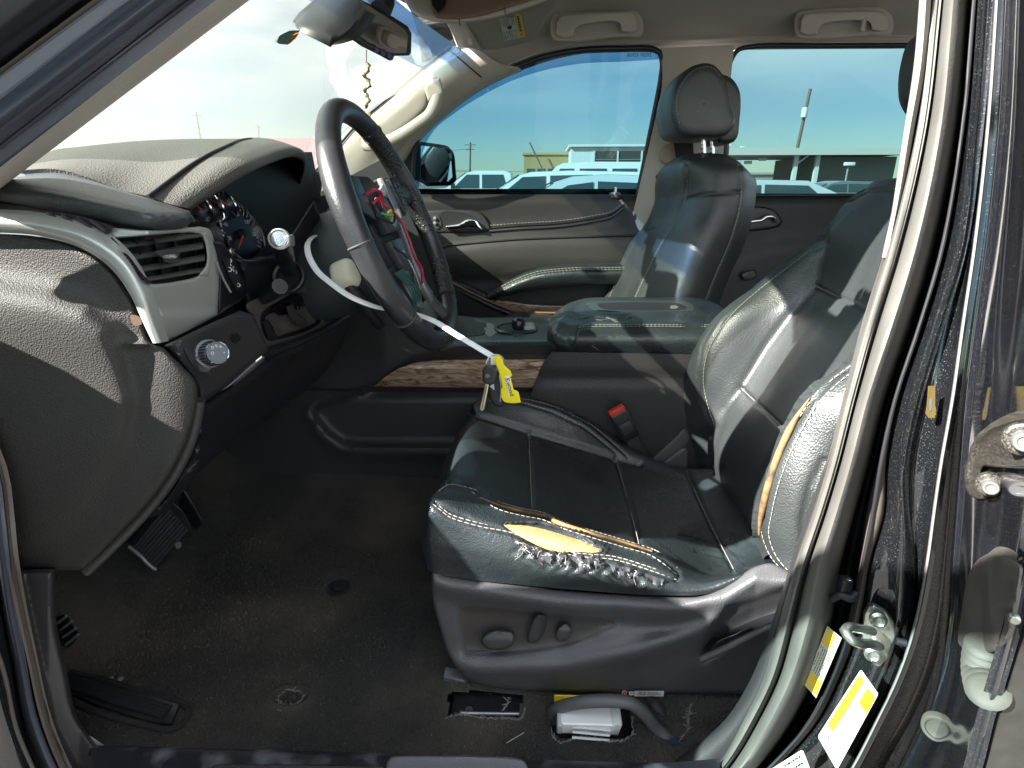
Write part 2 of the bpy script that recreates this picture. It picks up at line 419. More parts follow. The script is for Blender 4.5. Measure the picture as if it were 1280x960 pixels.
paintb = M('polished_black_paint', (.008,.009,.014), .07, coat=1., dust=(1100,.56,.78,(.20,.185,.15),.5))
rubber = M('door_seal_rubber', (.10,.097,.09), .48, bump=[('N',300,.25)], dust=(14,.40,.75,(.165,.155,.135),.6))
rubberb = M('black_rubber', (.018,.018,.021), .38, bump=[('N',400,.2)])
rubbers = M('satin_seal_rubber', (.062,.068,.088), .40, bump=[('N',300,.15)])
brownr = M('brown_edge_rubber', (.095,.078,.066), .5, bump=[('N',300,.2)])
gboot = M('grey_boot_rubber', (.06,.056,.05), .6, bump=[('N',120,.3)], dust=(30,.4,.7,(.12,.105,.08),.7))
white = M('white_plastic', (.78,.80,.80), .4)
yellow = M('yellow_plastic', (.85,.68,.02), .4)
red = M('red_plastic', (.62,.05,.03), .4)
orange = M('orange_needle', (.75,.10,.02), .5)
print_w = M('white_print', (.75,.77,.78), .6); print_k = M('black_print', (.02,.02,.02), .6)
cream = M('cream_plastic', (.66,.62,.48), .5, bump=[('N',200,.2)])
# wood with its own gloss
def woodmat():
    m = bpy.data.materials.new('burl_wood_gloss'); m.use_nodes = True; t = m.node_tree; n = t.nodes; l = t.links; b = n['Principled BSDF']
    tcn = n.new('ShaderNodeTexCoord'); mp_ = n.new('ShaderNodeMapping'); mp_.inputs['Scale'].default_value = (10,10,45)
    nz_ = n.new('ShaderNodeTexNoise'); nz_.inputs['Scale'].default_value = 1.6; nz_.inputs['Detail'].default_value = 9; nz_.inputs['Distortion'].default_value = 2.2
    r = n.new('ShaderNodeValToRGB'); r.color_ramp.elements[0].color = (.11,.055,.03,1); r.color_ramp.elements[0].position = .32
    r.color_ramp.elements[1].color = (.58,.43,.31,1); r.color_ramp.elements[1].position = .68; e = r.color_ramp.elements.new(.5); e.color = (.40,.27,.175,1)
    l.new(tcn.outputs['Object'], mp_.inputs[0]); l.new(mp_.outputs[0], nz_.inputs['Vector']); l.new(nz_.outputs['Fac'], r.inputs[0]); l.new(r.outputs[0], b.inputs['Base Color'])
    b.inputs['Roughness'].default_value = .22; b.inputs['Coat Weight'].default_value = .8; b.inputs['Coat Roughness'].default_value = .12
    return m
wood = woodmat()
g_wind = glass('dusty_windshield_glass', (.46,.49,.44), .5, haze=.10, hazecol=(.95,.97,.90))
g_side = glass('tinted_side_glass', (.108,.205,.235), .7)
g_rear = glass('privacy_side_glass', (.115,.195,.21), .7)
g_visor = glass("blue_rain_visor_acrylic", (.22,.40,.58), 1.)
g_band = glass('blue_shade_band_glass', (.45,.62,.95), .3); g_band2 = glass('pale_blue_shade_band_glass', (.66,.80,.98), .3)
g_car = M('car_window_glass', (.03,.06,.065), .05, spec=.8)

suv = empty('suv', (.2,1.32,0), 'black SUV seen through its open driver door, with torn black leather seats', 'SUV')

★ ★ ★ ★

- What is asked:
Give an exact reproduction of every line, leaving out any picture.

- Written response:
Write part 2 of the bpy script that recreates this picture. It picks up at line 419. More parts follow. The script is for Blender 4.5. Measure the picture as if it were 1280x960 pixels.
paintb = M('polished_black_paint', (.008,.009,.014), .07, coat=1., dust=(1100,.56,.78,(.20,.185,.15),.5))
rubber = M('door_seal_rubber', (.10,.097,.09), .48, bump=[('N',300,.25)], dust=(14,.40,.75,(.165,.155,.135),.6))
rubberb = M('black_rubber', (.018,.018,.021), .38, bump=[('N',400,.2)])
rubbers = M('satin_seal_rubber', (.062,.068,.088), .40, bump=[('N',300,.15)])
brownr = M('brown_edge_rubber', (.095,.078,.066), .5, bump=[('N',300,.2)])
gboot = M('grey_boot_rubber', (.06,.056,.05), .6, bump=[('N',120,.3)], dust=(30,.4,.7,(.12,.105,.08),.7))
white = M('white_plastic', (.78,.80,.80), .4)
yellow = M('yellow_plastic', (.85,.68,.02), .4)
red = M('red_plastic', (.62,.05,.03), .4)
orange = M('orange_needle', (.75,.10,.02), .5)
print_w = M('white_print', (.75,.77,.78), .6); print_k = M('black_print', (.02,.02,.02), .6)
cream = M('cream_plastic', (.66,.62,.48), .5, bump=[('N',200,.2)])
# wood with its own gloss
def woodmat():
    m = bpy.data.materials.new('burl_wood_gloss'); m.use_nodes = True; t = m.node_tree; n = t.nodes; l = t.links; b = n['Principled BSDF']
    tcn = n.new('ShaderNodeTexCoord'); mp_ = n.new('ShaderNodeMapping'); mp_.inputs['Scale'].default_value = (10,10,45)
    nz_ = n.new('ShaderNodeTexNoise'); nz_.inputs['Scale'].default_value = 1.6; nz_.inputs['Detail'].default_value = 9; nz_.inputs['Distortion'].default_value = 2.2
    r = n.new('ShaderNodeValToRGB'); r.color_ramp.elements[0].color = (.11,.055,.03,1); r.color_ramp.elements[0].position = .32
    r.color_ramp.elements[1].color = (.58,.43,.31,1); r.color_ramp.elements[1].position = .68; e = r.color_ramp.elements.new(.5); e.color = (.40,.27,.175,1)
    l.new(tcn.outputs['Object'], mp_.inputs[0]); l.new(mp_.outputs[0], nz_.inputs['Vector']); l.new(nz_.outputs['Fac'], r.inputs[0]); l.new(r.outputs[0], b.inputs['Base Color'])
    b.inputs['Roughness'].default_value = .22; b.inputs['Coat Weight'].default_value = .8; b.inputs['Coat Roughness'].default_value = .12
    return m
wood = woodmat()
g_wind = glass('dusty_windshield_glass', (.46,.49,.44), .5, haze=.10, hazecol=(.95,.97,.90))
g_side = glass('tinted_side_glass', (.108,.205,.235), .7)
g_rear = glass('privacy_side_glass', (.115,.195,.21), .7)
g_visor = glass("blue_rain_visor_acrylic", (.22,.40,.58), 1.)
g_band = glass('blue_shade_band_glass', (.45,.62,.95), .3); g_band2 = glass('pale_blue_shade_band_glass', (.66,.80,.98), .3)
g_car = M('car_window_glass', (.03,.06,.065), .05, spec=.8)

suv = empty('suv', (.2,1.32,0), 'black SUV seen through its open driver door, with torn black leather seats', 'SUV')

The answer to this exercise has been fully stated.